Este braço-de-ferro acontece logo após a aquisição da Chrysler. “O problema é que [os sindicatos] americanos fizeram este acordo na condição de trabalharem em perfeita igualdade e transparência entre Itália e América.”
Disse na altura Marchionne aos jornalistas: “Vós falais de mim, de Elkann, dos Agnelli, mas a Fiat significa antes de mais dezenas de milhares de postos de trabalho e de accionistas.” Quando foi nomeado, visitou todos os estabelecimentos fabris e escandalizou-se. “Como podem pedir produtividade a operários que trabalham nestas condições?” E, quando numa assembleia geral dos industriais de Turim, disse que se a Fiat andava mal não era por causa dos operários e dos custos de trabalho, deixou perplexos os empresários. “Os colarinhos azuis é que pagam os erros dos colarinhos brancos.”
O jornalista Ernesto Audí, que dirigiu o La Stampa e trabalhou na Fiat com Marchionne, testemunhou um encontro entre o gestor e Fausto Bertonotti, então líder da Refundação Comunista e presidente da Câmara dos Deputados. Não falavam a mesma linguagem. “O verdadeiro revolucionário era Marchionne, que propunha uma estrada inovadora para a indústria e a sociedade italianas, enquanto Bertinotti parecia ancorado nos estereótipos do passado.” Pomigliano d’Arco provocou um debate passional entre intelectuais italianos. Hoje, a grande maioria dos críticos de então homenageia a memória de Marchionne.
Diz-se: “Marchionne reformou a Fiat, mas não conseguiu mudar a Itália.” O país rejeitou a filosofia de Marchionne, reconhece Schivardi. “Não creio que o seu objectivo fosse modernizar a Itália: interessava-lhe relançar a Fiat. Mas, certamente, esperava que o seu projecto se tornasse contagioso. Daí o espanto, e depois a amargura, perante as críticas contra a sua gestão. (...) Na Itália, é maioritária a quota de pessoas que pensam que o desafio da globalização se pode resolver por decreto.”
A economia italiana permanece estagnada e perde regularmente competitividade.

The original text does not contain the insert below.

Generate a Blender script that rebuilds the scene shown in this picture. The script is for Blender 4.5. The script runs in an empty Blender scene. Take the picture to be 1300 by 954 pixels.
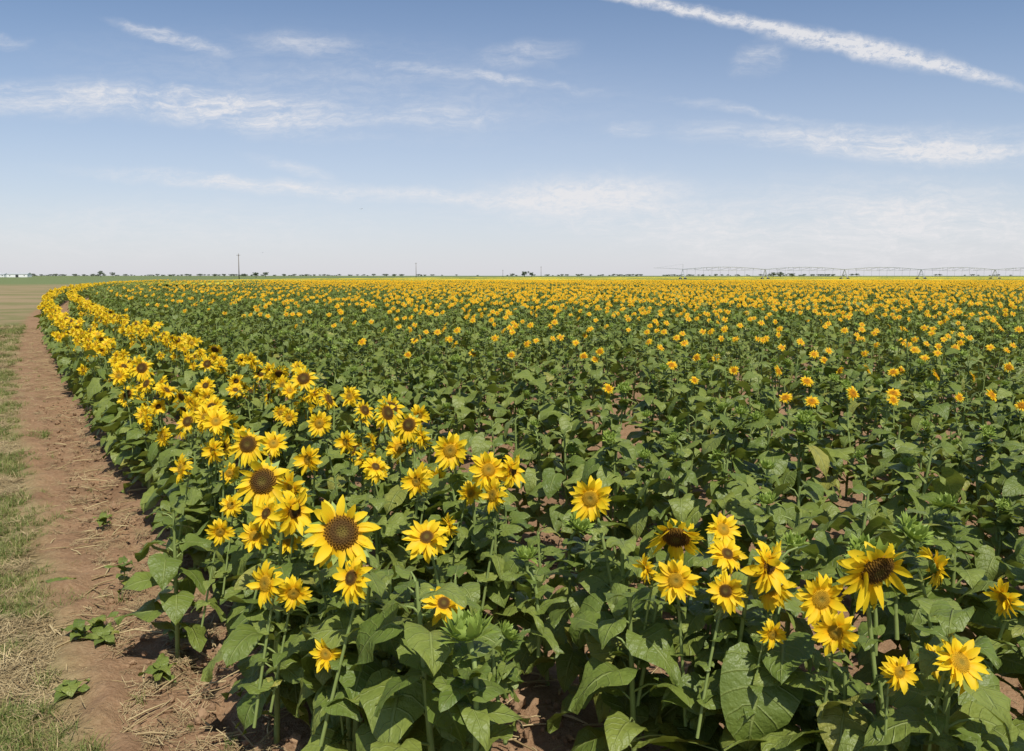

4. E os Agnelli? Estão contentes com a FCA. Mas a “velha Fiat” desapareceu. A maioria dos quase 200 membros da família já não vive em Turim. Dos “grandes” restam John Elkann e Andrea Agnelli, presidente da Juventus, por “inerência de funções”. Elkann acelerou a diversificação dos investimentos da família. A FCA é cada vez menos italiana. Tem a sede social na Holanda e sede fiscal em Londres. A sua facturação na Itália equivale a menos de dez por cento do total. A luta é por manter a produção de alta tecnologia na península e garantir os empregos. Mas a expansão será sempre no exterior.
A FCA precisa de crescer. É o sétimo produtor mundial. Tem a Ásia por conquistar. Os Agnelli blindaram o controlo do grupo. Mas isto não quer dizer que serão os eternos patrões da “Fiat”. A FCA tornou-se muito “apetecível”. Há grupos asiáticos que manifestam interesse por ela. Crescer significa aliança ou fusão. Os Agnelli farão o balanço entre o prestígio e os interesses.